Justin, I couldn’t agree more. Good adverts take time to write and most agencies still adopt a lineage mentality or simply cut and paste the client’s JD.
I regularly spend between 60 and 90 minutes writing an advert and take real care to engender intrigue and generate interest in order to provoke an application.
What infuriates me is when I find other agencies using my ad copy – or significant chunks of my adverts – verbatim. This has happened to me 4 times this year and on the last occasion I phoned the “consultant” to ask her to take it down. Instead I received a barrage of abuse focused on my arrogance and her belief that the internet was a free for all. She was adamant that she was too busy and too successful a recruiter to have the time to write her own ad copy. Quite amazing really!
Simon – have seen that quite a bit – a consultant from a respected agency cutting and pasting other recruiters ads – when we give our consultants KPIs for Interviews, Client visits, New Jobs, Ads posted and CVs sent out, guess what. THEY ACHIEVE THEM – quantity is easy.
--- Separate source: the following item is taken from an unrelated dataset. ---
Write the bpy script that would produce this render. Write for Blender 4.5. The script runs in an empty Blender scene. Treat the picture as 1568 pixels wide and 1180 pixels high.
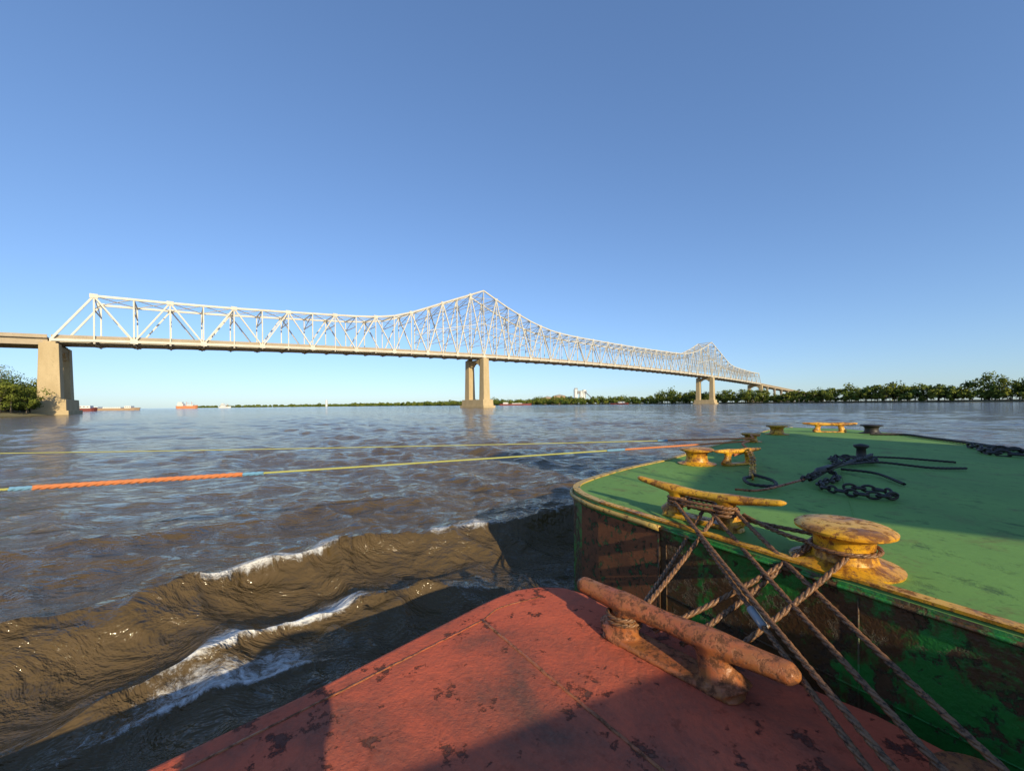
import bpy, bmesh, math, random
import numpy as np
from mathutils import Vector, Matrix
random.seed(7); rng=np.random.default_rng(7)
scene=bpy.context.scene
# ---------------------------------------------------------------- helpers
def link(o,parent=None):
    scene.collection.objects.link(o)
    if parent: o.parent=parent
    return o
def empty(name):
    e=bpy.data.objects.new(name,None); link(e); return e
class MB:
    def __init__(s): s.v=[]; s.f=[]
    def add(s,vs,fs):
        n=len(s.v); s.v.extend([tuple(map(float,p)) for p in vs]); s.f.extend([tuple(i+n for i in f) for f in fs])
    def box(s,c,sx,sy,sz,dx=(1,0),taper=1.0):
        d=Vector((dx[0],dx[1],0)).normalized(); n=Vector((-d.y,d.x,0)); vs=[]
        for k,z in ((1,c[2]),(taper,c[2]+sz)):
            for a,b in ((-1,-1),(1,-1),(1,1),(-1,1)):
                p=Vector((c[0],c[1],0))+d*(a*sx/2*k)+n*(b*sy/2*k); vs.append((p.x,p.y,z))
        s.add(vs,[(3,2,1,0),(4,5,6,7),(0,1,5,4),(1,2,6,5),(2,3,7,6),(3,0,4,7)])
    def beam(s,p,q,w,h=None):
        h=h or w; p=Vector(p);q=Vector(q); d=(q-p)
        if d.length<1e-6:return
        d.normalize(); up=Vector((0,0,1)) if abs(d.z)<.95 else Vector((.757,.653,0))
        x=d.cross(up).normalized(); y=x.cross(d).normalized(); vs=[]
        for e in (p,q):
            for a,b in ((-1,-1),(1,-1),(1,1),(-1,1)): vs.append(e+x*(a*w/2)+y*(b*h/2))
        s.add(vs,[(3,2,1,0),(4,5,6,7),(0,1,5,4),(1,2,6,5),(2,3,7,6),(3,0,4,7)])
    def tube(s,pts,rad,seg=16,ell=None):
        pts=[Vector(p) for p in pts]; n=len(pts); vs=[];fs=[]
        ref=None
        for i,p in enumerate(pts):
            t=(pts[min(i+1,n-1)]-pts[max(i-1,0)]).normalized()
            if ref is None: ref=Vector((0,0,1)) if abs(t.z)<.9 else Vector((1,0,0))
            x=t.cross(ref).normalized(); y=x.cross(t).normalized(); ref=y
            r=rad[i] if hasattr(rad,'__len__') else rad
            rx,ry=(r if hasattr(r,'__len__') else (r,r))
            for k in range(seg):
                a=2*math.pi*k/seg; vs.append(p+x*(math.cos(a)*rx)+y*(math.sin(a)*ry))
        for i in range(n-1):
            for k in range(seg):
                k2=(k+1)%seg; fs.append((i*seg+k,i*seg+k2,(i+1)*seg+k2,(i+1)*seg+k))
        fs.append(tuple(range(seg))[::-1]); fs.append(tuple((n-1)*seg+k for k in range(seg)))
        s.add(vs,fs)
    def lathe(s,c,prof,seg=40):
        vs=[];fs=[]
        for r,z in prof:
            for k in range(seg):
                a=2*math.pi*k/seg; vs.append((c[0]+r*math.cos(a),c[1]+r*math.sin(a),c[2]+z))
        for i in range(len(prof)-1):
            for k in range(seg):
                k2=(k+1)%seg; fs.append((i*seg+k,i*seg+k2,(i+1)*seg+k2,(i+1)*seg+k))
        fs.append(tuple(range(seg))[::-1]); fs.append(tuple((len(prof)-1)*seg+k for k in range(seg)))
        s.add(vs,fs)
    def obj(s,name,mat,parent=None,smooth=False,bevel=0):
        me=bpy.data.meshes.new(name); me.from_pydata(s.v,[],s.f); me.materials.append(mat)
        o=bpy.data.objects.new(name,me); link(o,parent)
        bm=bmesh.new(); bm.from_mesh(me); bmesh.ops.recalc_face_normals(bm,faces=bm.faces); bm.to_mesh(me); bm.free()
        if smooth:
            for p in me.polygons: p.use_smooth=True
        if bevel:
            b=o.modifiers.new('bevel','BEVEL'); b.width=bevel; b.segments=2; b.limit_method='ANGLE'
        return o
def catmull(pts,n):
    P=[Vector(p) for p in pts]; P=[P[0]*2-P[1]]+P+[P[-1]*2-P[-2]]; out=[]
    for i in range(1,len(P)-2):
        for k in range(n):
            t=k/n; a,b,c,d=P[i-1],P[i],P[i+1],P[i+2]
            out.append(.5*((2*b)+(c-a)*t+(2*a-5*b+4*c-d)*t*t+(3*b-a-3*c+d)*t**3))
    out.append(P[-2]); return out
# ---------------------------------------------------------------- materials
def newmat(name):
    m=bpy.data.materials.new(name); m.use_nodes=True; nt=m.node_tree
    b=nt.nodes['Principled BSDF']; return m,nt,b
def N(nt,t,**k):
    n=nt.nodes.new(t)
    for a,v in k.items():
        if a in n.inputs.keys(): n.inputs[a].default_value=v
        else: setattr(n,a,v)
    return n
def noise(nt,co,scale,detail=6,rough=.6,stretch=None,dist=0):
    if stretch:
        mp=N(nt,'ShaderNodeMapping'); mp.inputs['Scale'].default_value=stretch
        nt.links.new(co,mp.inputs['Vector']); co=mp.outputs[0]
    n=N(nt,'ShaderNodeTexNoise'); n.inputs['Scale'].default_value=scale; n.inputs['Detail'].default_value=detail
    n.inputs['Roughness'].default_value=rough; n.inputs['Distortion'].default_value=dist
    nt.links.new(co,n.inputs['Vector']); return n.outputs['Fac']
def ramp(nt,fac,a,b,c0=(0,0,0,1),c1=(1,1,1,1)):
    r=N(nt,'ShaderNodeValToRGB'); r.color_ramp.elements[0].position=a; r.color_ramp.elements[1].position=b
    r.color_ramp.elements[0].color=c0; r.color_ramp.elements[1].color=c1
    nt.links.new(fac,r.inputs[0]); return r.outputs[0]
def mix(nt,fac,a,b,bt='MIX'):
    m=N(nt,'ShaderNodeMix',data_type='RGBA',blend_type=bt)
    for s,v in ((m.inputs[0],fac),(m.inputs[6],a),(m.inputs[7],b)):
        if isinstance(v,(tuple,list)): s.default_value=(*v,1) if len(v)==3 else v
        elif isinstance(v,(int,float)): s.default_value=v
        else: nt.links.new(v,s)
    return m.outputs[2]
def mul(nt,a,b,op='MULTIPLY'):
    m=N(nt,'ShaderNodeMath',operation=op)
    for s,v in ((m.inputs[0],a),(m.inputs[1],b)):
        if isinstance(v,(int,float)): s.default_value=v
        else: nt.links.new(v,s)
    return m.outputs[0]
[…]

A good recruiter will measure utilisation of candidates, Interviews to CVs, Placement to Interviews and as we are discussing here, response to adverts.
Seek and the major jobboards give us good tools for measuring search results, views, applications – any manager ever looked at the Seek stats compared to what is in their own system? – amazing how consultants seem to lose good CVs between Seek and their desk
So often we measure quantity in this industry, not quality. Less can so often be more.